— start of SUPPLIED RECORDS —

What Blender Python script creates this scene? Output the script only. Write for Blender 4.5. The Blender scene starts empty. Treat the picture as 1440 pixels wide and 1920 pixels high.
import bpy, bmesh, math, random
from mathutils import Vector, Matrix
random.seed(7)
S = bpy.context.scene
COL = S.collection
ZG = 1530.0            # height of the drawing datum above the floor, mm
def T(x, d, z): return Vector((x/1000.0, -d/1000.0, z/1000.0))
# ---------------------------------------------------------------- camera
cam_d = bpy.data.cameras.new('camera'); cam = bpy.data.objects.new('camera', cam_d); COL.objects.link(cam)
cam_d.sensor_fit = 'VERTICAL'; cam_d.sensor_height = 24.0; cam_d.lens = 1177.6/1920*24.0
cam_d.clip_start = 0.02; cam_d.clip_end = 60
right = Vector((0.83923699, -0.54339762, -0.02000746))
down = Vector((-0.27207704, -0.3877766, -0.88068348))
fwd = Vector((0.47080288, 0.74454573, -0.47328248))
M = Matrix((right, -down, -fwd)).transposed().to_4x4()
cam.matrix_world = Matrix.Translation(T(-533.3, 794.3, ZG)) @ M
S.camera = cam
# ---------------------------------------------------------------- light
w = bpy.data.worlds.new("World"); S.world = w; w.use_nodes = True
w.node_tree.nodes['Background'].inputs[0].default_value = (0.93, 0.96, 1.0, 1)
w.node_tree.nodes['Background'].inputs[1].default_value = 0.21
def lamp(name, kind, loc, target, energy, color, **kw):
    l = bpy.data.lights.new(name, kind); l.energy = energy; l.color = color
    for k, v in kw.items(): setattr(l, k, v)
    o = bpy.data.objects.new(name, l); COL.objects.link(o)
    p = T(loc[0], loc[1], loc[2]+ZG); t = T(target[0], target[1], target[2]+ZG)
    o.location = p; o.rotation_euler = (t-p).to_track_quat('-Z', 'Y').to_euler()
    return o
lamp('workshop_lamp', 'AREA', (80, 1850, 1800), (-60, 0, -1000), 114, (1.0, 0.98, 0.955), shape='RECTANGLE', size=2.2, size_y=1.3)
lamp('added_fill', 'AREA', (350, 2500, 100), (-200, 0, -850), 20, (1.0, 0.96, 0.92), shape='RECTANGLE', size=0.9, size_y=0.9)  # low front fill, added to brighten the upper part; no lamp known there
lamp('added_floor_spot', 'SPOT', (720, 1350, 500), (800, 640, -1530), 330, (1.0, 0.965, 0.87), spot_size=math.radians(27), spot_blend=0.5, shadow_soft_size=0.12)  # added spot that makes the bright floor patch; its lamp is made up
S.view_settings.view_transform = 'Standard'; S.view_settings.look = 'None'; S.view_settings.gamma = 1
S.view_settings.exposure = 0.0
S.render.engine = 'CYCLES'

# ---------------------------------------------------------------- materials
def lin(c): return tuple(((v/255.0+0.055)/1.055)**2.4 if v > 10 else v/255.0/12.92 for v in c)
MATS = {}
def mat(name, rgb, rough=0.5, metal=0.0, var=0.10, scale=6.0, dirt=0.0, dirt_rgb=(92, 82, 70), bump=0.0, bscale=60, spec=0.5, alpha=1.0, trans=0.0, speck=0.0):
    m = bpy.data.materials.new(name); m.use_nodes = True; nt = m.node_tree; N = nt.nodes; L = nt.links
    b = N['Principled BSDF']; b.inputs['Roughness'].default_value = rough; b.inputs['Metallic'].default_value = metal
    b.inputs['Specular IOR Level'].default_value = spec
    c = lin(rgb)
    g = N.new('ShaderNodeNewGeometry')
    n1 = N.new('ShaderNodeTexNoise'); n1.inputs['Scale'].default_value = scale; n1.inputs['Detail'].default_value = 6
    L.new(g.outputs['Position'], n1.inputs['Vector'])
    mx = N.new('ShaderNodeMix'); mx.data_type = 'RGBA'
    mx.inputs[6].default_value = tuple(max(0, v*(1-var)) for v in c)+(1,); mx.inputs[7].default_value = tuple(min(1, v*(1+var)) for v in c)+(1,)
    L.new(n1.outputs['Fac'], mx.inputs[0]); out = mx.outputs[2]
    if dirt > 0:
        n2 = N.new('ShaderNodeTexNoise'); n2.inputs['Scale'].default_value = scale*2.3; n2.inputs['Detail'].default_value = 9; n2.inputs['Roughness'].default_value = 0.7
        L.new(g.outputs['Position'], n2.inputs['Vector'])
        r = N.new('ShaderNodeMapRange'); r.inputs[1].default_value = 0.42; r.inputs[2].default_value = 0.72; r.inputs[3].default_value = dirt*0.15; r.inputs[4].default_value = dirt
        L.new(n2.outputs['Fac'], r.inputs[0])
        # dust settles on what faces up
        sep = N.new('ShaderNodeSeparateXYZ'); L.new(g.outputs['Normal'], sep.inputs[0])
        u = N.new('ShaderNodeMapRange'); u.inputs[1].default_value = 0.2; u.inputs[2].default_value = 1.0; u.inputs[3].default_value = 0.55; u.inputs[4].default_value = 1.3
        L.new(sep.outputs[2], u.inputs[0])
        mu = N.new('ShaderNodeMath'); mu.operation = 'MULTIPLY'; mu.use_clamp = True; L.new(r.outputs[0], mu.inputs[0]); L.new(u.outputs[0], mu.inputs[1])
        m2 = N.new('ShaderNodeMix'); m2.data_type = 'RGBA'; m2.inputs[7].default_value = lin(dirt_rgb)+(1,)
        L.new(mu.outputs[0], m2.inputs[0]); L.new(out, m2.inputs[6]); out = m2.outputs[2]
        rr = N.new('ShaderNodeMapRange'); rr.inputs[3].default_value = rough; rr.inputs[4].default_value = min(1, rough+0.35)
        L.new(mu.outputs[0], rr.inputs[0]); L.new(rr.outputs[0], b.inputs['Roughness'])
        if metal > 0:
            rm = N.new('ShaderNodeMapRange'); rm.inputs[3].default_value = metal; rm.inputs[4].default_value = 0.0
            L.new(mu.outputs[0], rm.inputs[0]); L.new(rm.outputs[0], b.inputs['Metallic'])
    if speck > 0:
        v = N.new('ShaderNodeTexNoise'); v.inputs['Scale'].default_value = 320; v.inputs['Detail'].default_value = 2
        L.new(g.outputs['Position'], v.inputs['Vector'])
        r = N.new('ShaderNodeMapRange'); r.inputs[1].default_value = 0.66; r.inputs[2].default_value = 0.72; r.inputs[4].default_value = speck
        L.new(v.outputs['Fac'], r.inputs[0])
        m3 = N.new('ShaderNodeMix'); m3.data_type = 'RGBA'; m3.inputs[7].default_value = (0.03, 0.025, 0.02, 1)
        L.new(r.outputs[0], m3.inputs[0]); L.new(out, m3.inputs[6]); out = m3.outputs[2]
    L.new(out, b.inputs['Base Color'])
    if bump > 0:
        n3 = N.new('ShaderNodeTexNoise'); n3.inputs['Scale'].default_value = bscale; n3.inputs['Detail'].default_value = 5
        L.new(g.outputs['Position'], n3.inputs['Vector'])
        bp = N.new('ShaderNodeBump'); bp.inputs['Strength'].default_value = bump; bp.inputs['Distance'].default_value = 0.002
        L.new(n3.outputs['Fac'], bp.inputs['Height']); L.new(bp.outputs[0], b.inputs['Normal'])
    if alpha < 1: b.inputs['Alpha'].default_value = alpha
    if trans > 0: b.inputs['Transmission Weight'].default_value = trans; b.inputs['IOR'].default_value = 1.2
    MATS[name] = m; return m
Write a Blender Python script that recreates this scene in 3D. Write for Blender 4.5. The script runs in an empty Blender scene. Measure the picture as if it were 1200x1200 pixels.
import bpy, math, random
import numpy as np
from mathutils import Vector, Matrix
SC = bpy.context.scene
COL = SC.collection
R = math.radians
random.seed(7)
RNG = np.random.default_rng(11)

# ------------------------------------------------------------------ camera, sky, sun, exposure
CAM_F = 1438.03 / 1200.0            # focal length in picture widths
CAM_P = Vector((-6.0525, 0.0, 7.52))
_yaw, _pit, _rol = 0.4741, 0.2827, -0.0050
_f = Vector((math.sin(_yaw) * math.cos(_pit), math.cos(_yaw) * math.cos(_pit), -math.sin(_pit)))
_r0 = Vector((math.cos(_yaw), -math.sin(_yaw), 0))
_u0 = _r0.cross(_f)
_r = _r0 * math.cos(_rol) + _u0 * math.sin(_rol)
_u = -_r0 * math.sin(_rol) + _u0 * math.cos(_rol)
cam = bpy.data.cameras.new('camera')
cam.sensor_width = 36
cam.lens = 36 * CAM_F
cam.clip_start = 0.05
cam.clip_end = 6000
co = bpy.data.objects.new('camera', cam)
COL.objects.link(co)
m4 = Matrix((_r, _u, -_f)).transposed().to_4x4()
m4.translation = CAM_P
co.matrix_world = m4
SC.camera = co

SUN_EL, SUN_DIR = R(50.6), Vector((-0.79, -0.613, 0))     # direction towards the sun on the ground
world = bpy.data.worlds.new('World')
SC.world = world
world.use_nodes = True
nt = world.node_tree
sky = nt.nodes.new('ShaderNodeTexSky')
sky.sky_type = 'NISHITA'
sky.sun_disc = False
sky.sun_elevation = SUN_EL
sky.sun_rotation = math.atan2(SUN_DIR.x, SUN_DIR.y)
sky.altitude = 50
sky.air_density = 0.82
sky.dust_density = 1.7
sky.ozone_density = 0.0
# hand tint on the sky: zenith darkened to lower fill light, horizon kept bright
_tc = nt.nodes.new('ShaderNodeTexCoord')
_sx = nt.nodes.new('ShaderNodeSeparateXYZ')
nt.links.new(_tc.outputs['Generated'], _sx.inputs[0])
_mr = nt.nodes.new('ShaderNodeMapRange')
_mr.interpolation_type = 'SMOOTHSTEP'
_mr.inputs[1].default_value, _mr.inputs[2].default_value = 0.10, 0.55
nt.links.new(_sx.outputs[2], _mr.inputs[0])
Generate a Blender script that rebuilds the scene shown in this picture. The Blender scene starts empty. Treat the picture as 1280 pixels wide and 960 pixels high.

— end of SUPPLIED RECORDS —

Return all lines with the word "script" in them.

What Blender Python script creates this scene? Output the script only. Write for Blender 4.5. The Blender scene starts empty. Treat the picture as 1440 pixels wide and 1920 pixels high.
Write a Blender Python script that recreates this scene in 3D. Write for Blender 4.5. The script runs in an empty Blender scene. Measure the picture as if it were 1200x1200 pixels.
Generate a Blender script that rebuilds the scene shown in this picture. The Blender scene starts empty. Treat the picture as 1280 pixels wide and 960 pixels high.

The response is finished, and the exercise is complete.